La toile continue du souvenir

Un même désir devient présence constante, il tisse la toile continue du souvenir. Les treize poèmes du recueil de Rafael-José Díaz forment un texte d’ensemble. Bernard Banoun, son traducteur, en restitue la trame intérieure ; à la lecture, on en ressent le déroulement, comme une évidence muette autour de laquelle tout se dispose.

Rafael-José Díaz | Demeurer suspendu. Édition bilingue. Trad. de l’espagnol par Bernard Banoun. Préface de Lionel Bourg. Cheyne, 92 p., 22 €

Cette suite de treize poèmes s‘inscrit dans la mémoire du lecteur comme un vécu personnel. La poésie de Rafael-José Díaz en devient un matériau de l’être propre, avec pour centre le temps de vie tel qu’il s’établit entre ascendants et enfants. Les disparus dans les profondeurs du souvenir et du corps restituent les souvenirs des pères, de l’enfance, dans des paysages lumineux et volcaniques.

Dans le troisième récit-poème, par exemple, l’accent autobiographique donne au texte une tonalité intime qui se transmet au lecteur et devient son expérience de vie propre, alors qu’elle est celle de José-Rafael Díaz.

Couverture de Demeurer suspendu de R.-J. Díaz

L’auteur est né aux Canaries en 1971 ; il enseigne depuis 2015 la langue et la littérature espagnoles à l’IES Teobaldo Power de Santa Cruz de Tenerife ; il a publié divers recueils.
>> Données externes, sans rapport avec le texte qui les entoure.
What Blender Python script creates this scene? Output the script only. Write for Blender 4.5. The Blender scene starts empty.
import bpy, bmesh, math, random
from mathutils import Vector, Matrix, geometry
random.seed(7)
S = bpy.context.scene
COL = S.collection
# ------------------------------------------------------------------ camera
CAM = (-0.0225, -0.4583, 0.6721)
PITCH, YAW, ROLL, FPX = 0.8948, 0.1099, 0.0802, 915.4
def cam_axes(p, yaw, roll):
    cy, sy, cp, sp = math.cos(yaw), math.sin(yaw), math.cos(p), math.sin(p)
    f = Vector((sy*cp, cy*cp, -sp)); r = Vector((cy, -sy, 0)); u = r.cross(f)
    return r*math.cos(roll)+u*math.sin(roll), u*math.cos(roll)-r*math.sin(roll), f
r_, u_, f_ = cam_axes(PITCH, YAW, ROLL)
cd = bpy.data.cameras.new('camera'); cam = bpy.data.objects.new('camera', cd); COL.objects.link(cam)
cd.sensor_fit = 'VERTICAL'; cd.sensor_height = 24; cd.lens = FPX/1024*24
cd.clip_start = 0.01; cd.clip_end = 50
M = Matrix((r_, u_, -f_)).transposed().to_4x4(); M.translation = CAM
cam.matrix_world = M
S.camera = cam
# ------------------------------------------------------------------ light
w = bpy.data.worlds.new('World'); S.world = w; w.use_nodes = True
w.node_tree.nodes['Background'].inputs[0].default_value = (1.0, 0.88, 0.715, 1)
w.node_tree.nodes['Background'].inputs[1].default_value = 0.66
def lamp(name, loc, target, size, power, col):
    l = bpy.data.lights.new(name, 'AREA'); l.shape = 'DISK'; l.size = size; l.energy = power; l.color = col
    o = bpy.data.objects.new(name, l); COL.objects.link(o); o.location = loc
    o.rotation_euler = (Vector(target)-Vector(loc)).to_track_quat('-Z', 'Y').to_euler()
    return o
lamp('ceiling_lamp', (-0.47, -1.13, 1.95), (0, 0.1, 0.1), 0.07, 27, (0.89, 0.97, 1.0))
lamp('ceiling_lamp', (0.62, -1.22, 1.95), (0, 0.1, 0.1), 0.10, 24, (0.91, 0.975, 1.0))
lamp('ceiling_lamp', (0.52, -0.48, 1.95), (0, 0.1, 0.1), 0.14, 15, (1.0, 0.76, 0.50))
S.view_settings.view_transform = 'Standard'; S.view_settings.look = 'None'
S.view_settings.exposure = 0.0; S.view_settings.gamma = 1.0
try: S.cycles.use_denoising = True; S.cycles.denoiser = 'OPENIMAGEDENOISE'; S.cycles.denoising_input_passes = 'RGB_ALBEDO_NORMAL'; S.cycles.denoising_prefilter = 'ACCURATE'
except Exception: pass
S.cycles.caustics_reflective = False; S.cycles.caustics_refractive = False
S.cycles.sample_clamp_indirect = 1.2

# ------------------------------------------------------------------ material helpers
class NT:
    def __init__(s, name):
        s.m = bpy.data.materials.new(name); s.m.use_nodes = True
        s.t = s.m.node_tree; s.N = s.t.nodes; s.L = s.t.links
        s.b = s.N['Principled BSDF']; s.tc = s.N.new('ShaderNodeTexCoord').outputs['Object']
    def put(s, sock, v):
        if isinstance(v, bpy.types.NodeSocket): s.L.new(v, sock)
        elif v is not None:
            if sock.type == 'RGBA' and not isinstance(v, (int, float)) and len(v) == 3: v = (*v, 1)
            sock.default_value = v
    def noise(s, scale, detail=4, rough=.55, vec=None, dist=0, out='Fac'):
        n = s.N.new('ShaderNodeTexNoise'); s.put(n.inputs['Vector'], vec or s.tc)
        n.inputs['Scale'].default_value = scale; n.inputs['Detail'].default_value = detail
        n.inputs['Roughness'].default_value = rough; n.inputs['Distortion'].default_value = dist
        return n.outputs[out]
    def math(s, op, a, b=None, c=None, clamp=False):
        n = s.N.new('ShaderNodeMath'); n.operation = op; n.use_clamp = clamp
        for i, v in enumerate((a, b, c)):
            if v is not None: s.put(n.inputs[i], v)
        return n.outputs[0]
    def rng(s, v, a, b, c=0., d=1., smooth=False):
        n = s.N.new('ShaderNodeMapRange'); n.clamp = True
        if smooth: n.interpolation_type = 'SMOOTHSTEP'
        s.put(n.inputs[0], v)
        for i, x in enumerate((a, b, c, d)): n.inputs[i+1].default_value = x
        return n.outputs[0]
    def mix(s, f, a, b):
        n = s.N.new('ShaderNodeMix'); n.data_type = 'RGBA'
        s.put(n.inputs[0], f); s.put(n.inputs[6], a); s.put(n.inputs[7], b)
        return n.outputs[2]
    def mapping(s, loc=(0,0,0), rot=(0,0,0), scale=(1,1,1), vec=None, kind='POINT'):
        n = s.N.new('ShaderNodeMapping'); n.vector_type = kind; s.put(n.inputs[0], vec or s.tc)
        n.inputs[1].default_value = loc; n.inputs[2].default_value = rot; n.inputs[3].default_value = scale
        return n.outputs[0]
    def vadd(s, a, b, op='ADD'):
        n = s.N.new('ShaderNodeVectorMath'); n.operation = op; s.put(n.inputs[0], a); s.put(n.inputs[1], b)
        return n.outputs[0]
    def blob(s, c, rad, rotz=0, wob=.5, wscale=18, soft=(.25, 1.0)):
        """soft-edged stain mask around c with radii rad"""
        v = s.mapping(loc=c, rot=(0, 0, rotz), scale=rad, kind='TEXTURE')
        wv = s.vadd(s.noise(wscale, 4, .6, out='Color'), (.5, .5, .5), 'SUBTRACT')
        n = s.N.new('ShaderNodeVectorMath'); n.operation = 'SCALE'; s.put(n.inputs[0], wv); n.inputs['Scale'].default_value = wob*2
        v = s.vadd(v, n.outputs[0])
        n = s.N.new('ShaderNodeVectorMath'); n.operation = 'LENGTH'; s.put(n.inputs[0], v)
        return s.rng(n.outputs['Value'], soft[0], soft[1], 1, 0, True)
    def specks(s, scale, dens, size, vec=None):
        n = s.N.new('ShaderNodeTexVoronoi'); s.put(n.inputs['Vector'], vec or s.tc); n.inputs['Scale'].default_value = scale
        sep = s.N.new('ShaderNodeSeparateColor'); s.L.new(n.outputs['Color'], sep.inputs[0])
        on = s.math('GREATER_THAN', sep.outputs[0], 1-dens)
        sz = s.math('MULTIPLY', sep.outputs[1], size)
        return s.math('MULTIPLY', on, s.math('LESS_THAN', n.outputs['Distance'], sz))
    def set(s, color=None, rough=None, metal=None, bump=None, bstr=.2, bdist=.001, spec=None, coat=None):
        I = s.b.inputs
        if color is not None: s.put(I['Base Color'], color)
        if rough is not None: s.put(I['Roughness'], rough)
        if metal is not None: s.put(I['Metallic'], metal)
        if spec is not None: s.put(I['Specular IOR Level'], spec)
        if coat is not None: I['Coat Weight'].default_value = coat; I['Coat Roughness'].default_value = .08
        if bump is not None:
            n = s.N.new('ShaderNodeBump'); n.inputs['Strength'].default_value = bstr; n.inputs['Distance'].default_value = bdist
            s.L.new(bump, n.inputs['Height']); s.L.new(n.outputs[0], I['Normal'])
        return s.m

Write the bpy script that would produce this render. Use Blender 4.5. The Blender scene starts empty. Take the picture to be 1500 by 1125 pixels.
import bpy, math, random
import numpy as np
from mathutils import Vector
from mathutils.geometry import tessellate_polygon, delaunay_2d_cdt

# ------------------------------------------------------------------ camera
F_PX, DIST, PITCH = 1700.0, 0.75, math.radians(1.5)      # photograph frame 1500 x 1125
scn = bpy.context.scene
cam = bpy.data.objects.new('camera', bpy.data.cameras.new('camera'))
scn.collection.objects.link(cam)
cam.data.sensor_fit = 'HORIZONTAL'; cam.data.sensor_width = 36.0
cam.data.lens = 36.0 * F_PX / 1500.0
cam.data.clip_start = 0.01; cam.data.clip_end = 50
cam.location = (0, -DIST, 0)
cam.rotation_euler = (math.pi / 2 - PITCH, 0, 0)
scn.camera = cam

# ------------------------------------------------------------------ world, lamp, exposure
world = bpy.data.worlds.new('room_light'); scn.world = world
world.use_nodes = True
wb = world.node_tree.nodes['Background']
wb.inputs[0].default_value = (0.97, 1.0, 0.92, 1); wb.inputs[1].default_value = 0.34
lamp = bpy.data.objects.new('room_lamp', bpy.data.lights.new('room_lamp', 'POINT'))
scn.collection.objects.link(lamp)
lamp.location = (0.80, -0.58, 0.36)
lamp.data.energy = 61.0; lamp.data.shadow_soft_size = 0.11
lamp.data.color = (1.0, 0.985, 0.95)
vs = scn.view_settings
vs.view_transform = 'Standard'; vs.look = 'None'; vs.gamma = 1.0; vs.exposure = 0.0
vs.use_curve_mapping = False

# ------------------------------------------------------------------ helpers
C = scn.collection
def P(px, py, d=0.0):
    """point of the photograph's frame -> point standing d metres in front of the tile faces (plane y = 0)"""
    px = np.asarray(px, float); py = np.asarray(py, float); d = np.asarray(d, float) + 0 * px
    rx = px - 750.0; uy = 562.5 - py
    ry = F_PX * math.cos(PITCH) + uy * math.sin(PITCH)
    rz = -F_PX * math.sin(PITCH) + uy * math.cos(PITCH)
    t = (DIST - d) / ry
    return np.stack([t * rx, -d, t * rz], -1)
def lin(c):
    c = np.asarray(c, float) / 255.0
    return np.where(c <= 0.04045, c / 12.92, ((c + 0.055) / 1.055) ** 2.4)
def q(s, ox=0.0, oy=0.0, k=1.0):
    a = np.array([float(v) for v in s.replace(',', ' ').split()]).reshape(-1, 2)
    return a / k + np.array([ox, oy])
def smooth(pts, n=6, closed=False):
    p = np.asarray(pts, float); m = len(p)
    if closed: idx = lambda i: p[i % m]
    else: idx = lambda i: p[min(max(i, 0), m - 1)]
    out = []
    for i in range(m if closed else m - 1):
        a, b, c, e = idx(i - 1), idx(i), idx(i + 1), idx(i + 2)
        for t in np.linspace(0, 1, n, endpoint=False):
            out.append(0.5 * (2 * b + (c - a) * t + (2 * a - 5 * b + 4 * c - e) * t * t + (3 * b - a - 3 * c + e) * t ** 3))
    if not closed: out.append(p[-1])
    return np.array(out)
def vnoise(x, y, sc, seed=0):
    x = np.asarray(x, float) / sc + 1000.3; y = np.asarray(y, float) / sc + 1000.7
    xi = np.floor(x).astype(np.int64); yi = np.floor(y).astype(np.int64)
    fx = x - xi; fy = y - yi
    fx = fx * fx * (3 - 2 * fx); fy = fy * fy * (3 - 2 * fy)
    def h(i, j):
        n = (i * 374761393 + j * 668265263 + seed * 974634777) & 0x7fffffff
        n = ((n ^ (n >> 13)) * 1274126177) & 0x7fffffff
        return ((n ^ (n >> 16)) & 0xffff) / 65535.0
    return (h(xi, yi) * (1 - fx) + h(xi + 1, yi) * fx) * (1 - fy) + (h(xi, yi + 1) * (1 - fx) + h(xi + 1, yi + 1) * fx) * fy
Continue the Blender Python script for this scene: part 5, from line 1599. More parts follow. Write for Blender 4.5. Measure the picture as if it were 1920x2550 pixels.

Entre 1995 et 1998, il a été lecteur d’espagnol à l’université d’Iéna et entre 1998 et 2000 à l’université de Leipzig. En 2022, il a été l’un des écrivains qui ont reçu une bourse de la prestigieuse fondation Jan Michalski (Suisse) pour développer un projet d’écriture et de traduction. En 2007, une anthologie de ses poèmes avait déjà été traduite en français sous le titre Le crépitement, un volume publié avec une préface de Philippe Jaccottet.

Rafael-José Díaz se laisse aller à l’étonnement quotidien de nommer le corps illuminé du poème dans un paysage érotisé où le mot cherche un nouvel habitat, un aperçu des limites du déchiffrable. Il tente d’encercler le sens et sourit de le voir s’échapper à nouveau. Le langage, le corps, la lumière, il les met sur un pied d’égalité avec l’insaisissable. Se laisser captiver, conserver le regard sous la paupière. 

« Demeurer suspendu », c’est-à-dire se maintenir entre les impressions reçues et les sensations éprouvées. Jeunes gens, oncles ou grands-pères, ils ont tous vécu des aventures communes, ils vivent la même « suspension » au sein du souvenir et des corps. Ils ont tous fait des incursions fiévreuses dans les paysages alentour et tous sont « saisis » dans leur durée. Du nouveau-né au grand-père, tous éprouvent « l’étrange sensation d’être les pères de nous mêmes ». Les manifestations de la vie quotidienne n’échappent pas à l’influx poétique : « je dis cela à ma podologue qui ne cessait de me rappeler ma condition de plantigrade » ; rien n’est neutre.

Photographie de Jean-Luc Bertini : En Espagne (2016)
En Espagne (2006) © Jean-Luc Bertini

Cet itinéraire poétique est une légitimation personnelle ; le lecteur est concerné par les lieux, les descriptions des quartiers inconnus ou par les tombées du soir dont l’amour des garçons est une composante de base. Ces exaltations sexuelles d’amour entre garçons, les enthousiasmes, les fusions réciproques qui en résultent, se déclinent de déceptions en morts, tracent la ligne de ce récit-poème. La tonalité affective de cette magnifique suite poétique est à chaque instant traversée d’un « lent et persistant tremblement de terre » perpétué par la mort des jeunes gens accidentés, suicidés, morts par overdose. L’intensité de la transmission des sentiments est la raison de cette écriture.